● DATA
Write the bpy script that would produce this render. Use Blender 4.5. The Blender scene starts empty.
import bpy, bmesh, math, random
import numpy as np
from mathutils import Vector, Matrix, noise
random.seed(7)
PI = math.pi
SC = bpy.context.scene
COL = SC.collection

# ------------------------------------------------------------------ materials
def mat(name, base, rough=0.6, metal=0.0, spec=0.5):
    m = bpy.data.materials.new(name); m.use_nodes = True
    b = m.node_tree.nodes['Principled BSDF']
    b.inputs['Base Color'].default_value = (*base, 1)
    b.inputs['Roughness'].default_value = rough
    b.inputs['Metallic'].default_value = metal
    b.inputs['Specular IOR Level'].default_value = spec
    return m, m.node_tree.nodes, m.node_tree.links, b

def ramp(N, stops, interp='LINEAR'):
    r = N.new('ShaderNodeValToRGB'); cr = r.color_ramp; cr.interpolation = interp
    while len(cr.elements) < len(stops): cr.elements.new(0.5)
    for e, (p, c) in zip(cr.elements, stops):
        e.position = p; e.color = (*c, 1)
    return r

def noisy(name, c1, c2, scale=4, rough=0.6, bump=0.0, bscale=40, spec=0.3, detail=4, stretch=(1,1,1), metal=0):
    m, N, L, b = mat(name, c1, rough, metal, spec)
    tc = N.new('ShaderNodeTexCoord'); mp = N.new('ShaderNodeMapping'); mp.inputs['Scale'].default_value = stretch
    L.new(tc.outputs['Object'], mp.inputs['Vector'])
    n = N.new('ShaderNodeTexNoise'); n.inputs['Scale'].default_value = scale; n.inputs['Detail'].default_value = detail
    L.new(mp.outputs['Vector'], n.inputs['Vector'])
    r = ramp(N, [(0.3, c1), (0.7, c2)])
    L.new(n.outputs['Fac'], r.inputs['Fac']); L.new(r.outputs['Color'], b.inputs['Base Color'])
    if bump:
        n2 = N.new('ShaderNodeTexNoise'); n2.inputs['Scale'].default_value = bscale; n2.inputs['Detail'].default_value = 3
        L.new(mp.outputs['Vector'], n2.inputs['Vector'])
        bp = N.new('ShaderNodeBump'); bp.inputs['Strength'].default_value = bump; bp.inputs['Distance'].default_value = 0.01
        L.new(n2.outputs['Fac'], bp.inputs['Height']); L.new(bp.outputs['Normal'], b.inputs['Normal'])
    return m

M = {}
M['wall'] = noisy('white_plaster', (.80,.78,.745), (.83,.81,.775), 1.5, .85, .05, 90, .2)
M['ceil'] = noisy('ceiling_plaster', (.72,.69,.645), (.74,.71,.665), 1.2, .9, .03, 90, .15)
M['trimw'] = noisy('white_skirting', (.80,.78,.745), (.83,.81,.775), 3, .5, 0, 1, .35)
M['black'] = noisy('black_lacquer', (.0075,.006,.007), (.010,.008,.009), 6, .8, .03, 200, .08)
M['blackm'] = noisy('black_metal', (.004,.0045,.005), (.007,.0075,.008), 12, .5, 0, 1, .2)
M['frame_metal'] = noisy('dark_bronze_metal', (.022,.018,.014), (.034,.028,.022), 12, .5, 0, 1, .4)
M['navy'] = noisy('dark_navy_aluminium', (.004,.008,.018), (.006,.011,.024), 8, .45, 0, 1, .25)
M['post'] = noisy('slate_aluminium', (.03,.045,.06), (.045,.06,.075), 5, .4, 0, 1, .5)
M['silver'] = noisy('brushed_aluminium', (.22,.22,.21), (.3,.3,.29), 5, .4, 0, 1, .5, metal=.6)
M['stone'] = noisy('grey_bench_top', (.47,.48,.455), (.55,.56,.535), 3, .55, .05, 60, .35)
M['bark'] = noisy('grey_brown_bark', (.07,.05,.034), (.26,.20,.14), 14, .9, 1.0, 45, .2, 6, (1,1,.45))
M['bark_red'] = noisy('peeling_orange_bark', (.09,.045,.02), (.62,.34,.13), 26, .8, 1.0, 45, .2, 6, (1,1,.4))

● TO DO
Quote the data above verbatim from its first line to the line that includes "COL = SC.collection", with both boundary lines retained.

● RESPONSE TO THIS EXERCISE
Write the bpy script that would produce this render. Use Blender 4.5. The Blender scene starts empty.
import bpy, bmesh, math, random
import numpy as np
from mathutils import Vector, Matrix, noise
random.seed(7)
PI = math.pi
SC = bpy.context.scene
COL = SC.collection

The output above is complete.